The dust, she said, came from the trail of Halley’s Comet, which zoomed past the Earth in 530 AD.
Dr Abbot also discovered that Halley’s left an unusually long celestial trail full of debris in its wake.
She said: “Some places in the cometary dust trail were bigger than the comet. One of those hit the Earth near the equator and that produced most of the profound darkness between 536 and 537 AD.”
Records show that one medieval historian, writing in posterity, found in historical records “a comet so vast that the entire sky seemed to be on fire”.
The Romans observed wild changes in the landscape and a cooler sun, lost behind the cloud, leading to crop failures, something that ancient Irish annals detail as forcing food troubles, shortages, and potentially civil unrest, according to the researchers.
“We have a famine, we had the plague, and we also have references to the stars falling and comets in the sky from the 530s into 540s,” said Dr McCafferty.

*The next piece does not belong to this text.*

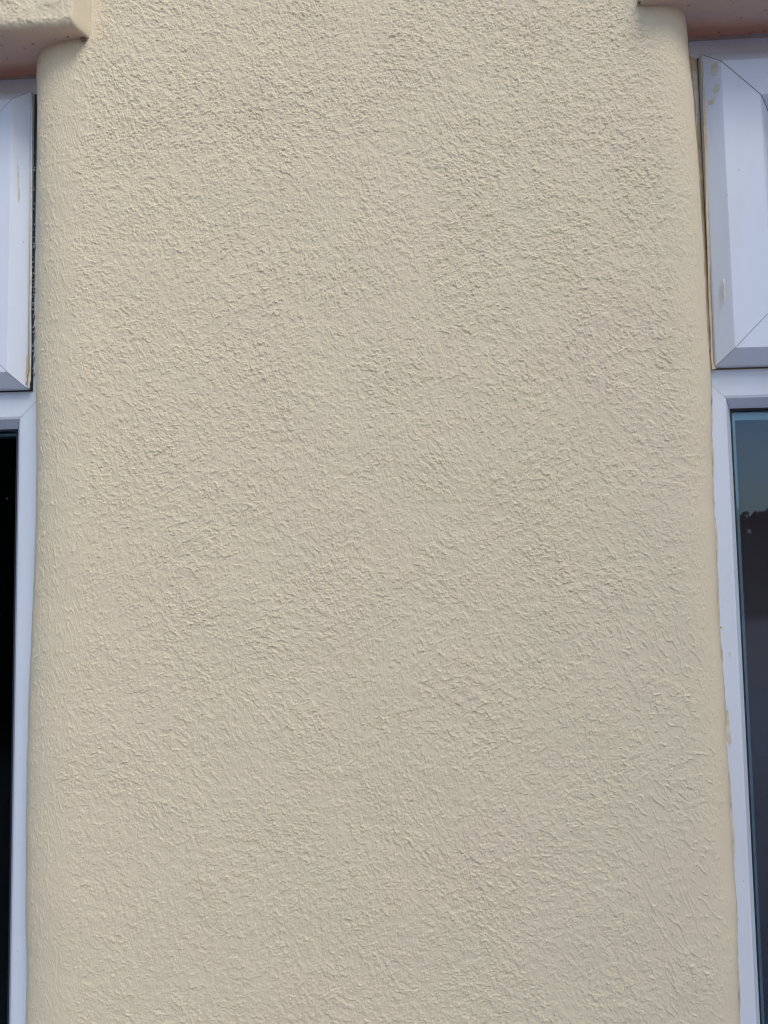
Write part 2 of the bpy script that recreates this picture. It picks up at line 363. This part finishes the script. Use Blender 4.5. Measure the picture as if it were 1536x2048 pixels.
def window(sgn, label):
    """sgn=+1: window to the right of the pier, jamb at its left; -1: mirrored"""
    jx = .3105 if sgn > 0 else -.4535      # hidden outer edge of the jamb, under the render
    fx = .3546 if sgn > 0 else -.5021      # where the jamb's flat ends
    gx = .3679 if sgn > 0 else -.5156      # where its bevel meets the glass
    sx = .3434 if sgn > 0 else -.4907      # outer edge of the opening fanlight
    far = 1.245 if sgn > 0 else -1.295
    X0, X1 = min(jx, far), max(jx, far)
    root = empty('window', ((X0+X1)/2, .08, EYE-.88)); tag(root, label, 'window')
    YF, YG, YS = .067, .083, .045
    wf = abs(fx-jx); wg = abs(gx-jx)
    zt, zb = EYE+.6335, EYE-.88
    tz1, tz0 = EYE+.232, EYE+.1890         # transom
    fr_ = MB()
    # lower light ring (transom is its head), upper light ring
    ring(fr_, X0, X1, zb, tz0+wf, [(wf-.028, YF), (wf, YF), (wf+.003, YF+.001), (wg, YG), (wg, YG+.03)], .00025)
    # jamb strip outside that and the whole outer rim
    fr_.box(X0, X0+wf-.028, YF+.0003, .14, zb, zt); fr_.box(X1-wf+.028, X1, YF+.0003, .14, zb, zt)
    fr_.box(X0+wf-.028, X1-wf+.028, YF+.0003, .14, zb, zb+wf-.028)
    fr_.box(X0+wf-.028, X1-wf+.028, YF+.0003, .14, tz0+.028, EYE+.262)
    fr_.box(X0+wf-.028, X1-wf+.028, YF+.0003, .14, zt-.050, zt)
    fr_.box(X0+wf-.028, X0+wf+.03, YF+.0006, .14, EYE+.262, zt-.050); fr_.box(X1-wf-.03, X1-wf+.028, YF+.0006, .14, EYE+.262, zt-.050)
    frame = fr_.build('frame', m_frame, root)
    wl = MB(); ring(wl, X0, X1, zb, tz0+wf, [(wf-.028, YF+.0012), (wf, YF+.0012), (wg-.0006, YG+.0012)], 0); wl.build('weld_seam', m_weld, frame)
    gb = MB(); ring(gb, X0, X1, zb, tz0+wf, [(wg-.0005, YG-.001), (wg+.0015, YG-.001), (wg+.0018, YG+.002)], 0); gb.build('glazing_gasket', m_gasket, root)
    # pane and spacer
    p = MB(); a0, a1, b0, b1 = X0+wg, X1-wg, zb+wg, tz0+wf-wg
    p.box(a0-.004, a1+.004, YG+.006, YG+.010, b0-.004, b1+.004)
    p.build('glass_pane', m_glass, root)
    SW = .0138 if sgn > 0 else .008
    s = MB(); ring(s, a0-.004, a1+.004, b0-.004, b1+.002, [(.0045, YG+.0115), (SW, YG+.0115), (SW+.0005, YG+.013), (SW+.0005, YG+.026)], 0); s.build('spacer_bar', m_spacer, root)
    # fanlight sash, top hung, standing proud of the frame
    s0, s1 = min(sx, far-sgn*(wf-.011)), max(sx, far-sgn*(wf-.011)); sz0, sz1 = EYE+.2217, EYE+.6062
    sash = empty('top_hung_sash', ((s0+s1)/2, .06, (sz0+sz1)/2)); sash.parent = root; sash.matrix_parent_inverse = Matrix.Translation(-Vector(root.location))
    q = MB(); prof = [(0, YF+.004), (0, .0585), (.0012, .0570), (.0165, .0462), (.0185, YS), (.062, YS), (.0655, .0475), (.078, .060), (.079, .066)]
    cg = [.0004, .0004, .0004, .0004]
    if sgn > 0: cg = [.0004, .0004, .0004, .0006]
    ring(q, s0, s1, sz0, sz1, prof, corner_gap=cg)
    member = q.build('sash_frame', m_frame, None)
    member.parent = sash; member.matrix_parent_inverse = Matrix.Translation(-Vector(sash.location))
    q = MB(); ring(q, s0+.0003, s1-.0003, sz0+.0003, sz1-.0003, [(0, YF+.003), (0, .0600), (.0012, .0584), (.0165, .0474), (.0185, YS+.0011), (.062, YS+.0011), (.078, .0615)], 0)
    o = q.build('mitre_seam', m_weld, None); o.parent = sash; o.matrix_parent_inverse = Matrix.Translation(-Vector(sash.location))
    q = MB(); q.box(s0+.074, s1-.074, .064, .070, sz0+.074, sz1-.074)
    o = q.build('glass_pane', m_glass, None); o.parent = sash; o.matrix_parent_inverse = Matrix.Translation(-Vector(sash.location))
    gk = MB(); gp = .0028 if sgn < 0 else .0008
    ring(gk, s0-gp, s1+gp, sz0-.0016, sz1+.001, [(0, YF-.0002), (0, YF-.0010), (gp+.001, YF-.0016), (gp+.002, YF+.0010)], 0)
    o = gk.build('rubber_gasket', m_gasket if sgn < 0 else m_gask2, None); o.parent = sash; o.matrix_parent_inverse = Matrix.Translation(-Vector(sash.location))
    sill = MB(); sill.box(X0+.01, X1-.01, -.03, .12, zb-.035, zb-.0005); sill.build('sill', m_frame, root, bevel=.004)
    return root, sash
win_l, sash_l = window(-1, 'white plastic window left of the cream pier, its glass nearly black')
win_r, sash_r = window(1, 'white plastic window right of the cream pier, paint smeared on its frame, sky in its glass')

# sealant dragged down the joint between render and plastic
m_seal = mat('weathered_sealant', (.55, .49, .36), .6)
lk(m_seal, ramp(m_seal, noise(m_seal, 45, 4), [(.35, (.60, .54, .40)), (.6, (.46, .38, .25)), (.75, (.26, .21, .15))]), base(m_seal))
def sealant(ec, sgn, root, top):
    z = np.arange(ZB, EYE+top, .0022); P = []
    x = ec(z)
    for i, zz in enumerate(z):
        v = np.array([zz*28.0]); g = perlin(v, v*0+sgn*2.5, 93)[0]; g2 = perlin(v*4, v*0+sgn, 94)[0]
        rr = .0019+.0010*g+.0005*g2
        P.append([(x[i]+sgn*(.0010+.0008*g)+rr*math.cos(t), .0668-rr*math.sin(t)*.8, zz) for t in np.linspace(0, math.pi, 8)])
    grid('sealant_bead', np.array(P), m_seal, root)
# the bead sits where the sight line past the pier's edge meets the frame
sR = edge_curve(PR, .066); sL = edge_curve(PL, .066)
sealant(lambda z: sR(z)-.0004, 1, win_r, .632)
# strip of old timber bedded between the frame head and the soffit
m_trim = mat('old_painted_trim', (.40, .30, .28), .6)
lk(m_trim, ramp(m_trim, noise(m_trim, 40, 4), [(.35, (.46, .36, .34)), (.6, (.40, .27, .22)), (.7, (.5, .34, .2))]), base(m_trim))
for root, x0, x1 in ((win_r, .318, 1.24), (win_l, -1.29, -.462)):
    b = MB(); b.box(x0, x1, .0595, .0668, EYE+.6292, EYE+.640); b.build('head_trim', m_trim, root, bevel=.001)
# ---- dribbles and smears of paint left on the plastic, each a thin skin on its surface
def smear(pts, Y, m, parent, name='paint_smear', th=.00035):
    q = [at(u, v, Y(u) if callable(Y) else Y) for u, v in pts]
    ys = [Y(u) if callable(Y) else Y for u, v in pts]
    # roughen the outline
    P = []
    n = len(q)
    for i in range(n):
        a, b = Vector((q[i][0], ys[i], q[i][1])), Vector((q[(i+1) % n][0], ys[(i+1) % n], q[(i+1) % n][1]))
        for k in range(4):
            c = a.lerp(b, k/4); r = min(.0006, (b-a).length*.06)
            if k: c.x += random.uniform(-r, r); c.z += random.uniform(-r, r)
            P.append(c)
    b = MB(); b.poly([(c.x, c.y-th, c.z) for c in P])
    for i in range(len(P)):
        c, d = P[i], P[(i+1) % len(P)]
        b.quad((c.x, c.y-th, c.z), (d.x, d.y-th, d.z), (d.x, d.y+.0001, d.z), (c.x, c.y+.0001, c.z))
    o = b.build(name, m, None); o.parent = parent; o.matrix_parent_inverse = Matrix.Translation(-Vector(parent.location))
    return o
def bevl(v):
    def f(u):
        lo, hi = .0462, .0570
        for _ in range(30):
            y = (lo+hi)/2; x, z = at(u, v, y)
            if y > .0570-(-.4907-.0012-x)/.0153*.0108: hi = y
            else: lo = y
        return (lo+hi)/2
    return f
# surface depth on the right sash's left bevel as a function of photo column at a given row
def bev(v):
    x0 = .3434; 
    def f(u):
        lo, hi = .0462, .0570
        for _ in range(30):
            y = (lo+hi)/2; x, z = at(u, v, y)
            yb = .0570-(x-x0-.0012)/(.0153)*(.0108)
            if y > yb: hi = y
            else: lo = y
        return (lo+hi)/2
    return f
YF = .067
smear([(1376,110),(1394,118),(1403,200),(1408,300),(1416,420),(1421,560),(1426,735),(1417,745),(1404,600),(1394,420),(1384,260),(1374,160)], YF, m_smear, win_r)
smear([(1382,140),(1393,145),(1398,225),(1392,255),(1384,235)], YF-.0004, m_smear2, win_r)
smear([(1425,126),(1434,124),(1437,136),(1432,150),(1424,152),(1422,138)], bev(138), m_smear2, sash_r)
smear([(1430,170),(1438,168),(1439,180),(1430,189),(1426,180)], bev(178), m_smear2, sash_r)
smear([(1431,190),(1434,189),(1425,208),(1416,210),(1416,203),(1423,200)], bev(200), m_smear2, sash_r)
smear([(1450,1422),(1456,1420),(1459,1450),(1463,1480),(1460,1494),(1454,1478),(1449,1462)], YF, m_smear2, win_r)
smear([(1459,1304),(1461,1305),(1462,1314),(1458,1313)], YF, m_smear2, win_r)
smear([(1436,1236),(1439,1238),(1440,1252),(1446,1256),(1437,1257)], YF, m_smear, win_r)
smear([(1405,122),(1409,120),(1416,400),(1421,600),(1427,728),(1432,738),(1424,739),(1419,640),(1412,400),(1407,240)], .0566, m_smear, sash_r)
smear([(1446,560),(1449,556),(1450,600),(1448,610)], .0470, m_smear2, sash_r)
smear([(33,315),(36,322),(38,350),(39.5,398),(37,404),(34.5,365)], bevl(360), m_smear2, sash_l)
smear([(53,712),(56,710),(57,740),(54,764),(51,766),(52,740)], .0555, m_smear, sash_l)
smear([(63,200),(65,215),(64,480),(62,760),(58,777),(56,774),(59.5,740),(61,400)], .0560, m_smear2, sash_l)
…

“Now, together, I suspect that these were enough to convince people that the religion they used to believe in wasn’t working anymore and that they needed to leave for something new.
“And in a sense, Christianity would have brought this message that these are symbols of the world ending, and now was the time to switch religion: to change from Druidism to Christianity.”
Halley’s Comet makes a similar journey past Earth roughly every 75 years. For this reason, it has taken on a mythical aura, with many people attributing its presence to big change, as in Ireland.
It was, for example, said to have inspired Genghis Khan in his invasion of Europe. Years later, its return in 1456 overlapped with the Ottoman Empire’s invasion of the Balkans which brought Islam to Eastern Europe.
The comet also came back in 1066, coinciding with the Battle of Hastings which saw the Norman conquest of Britain.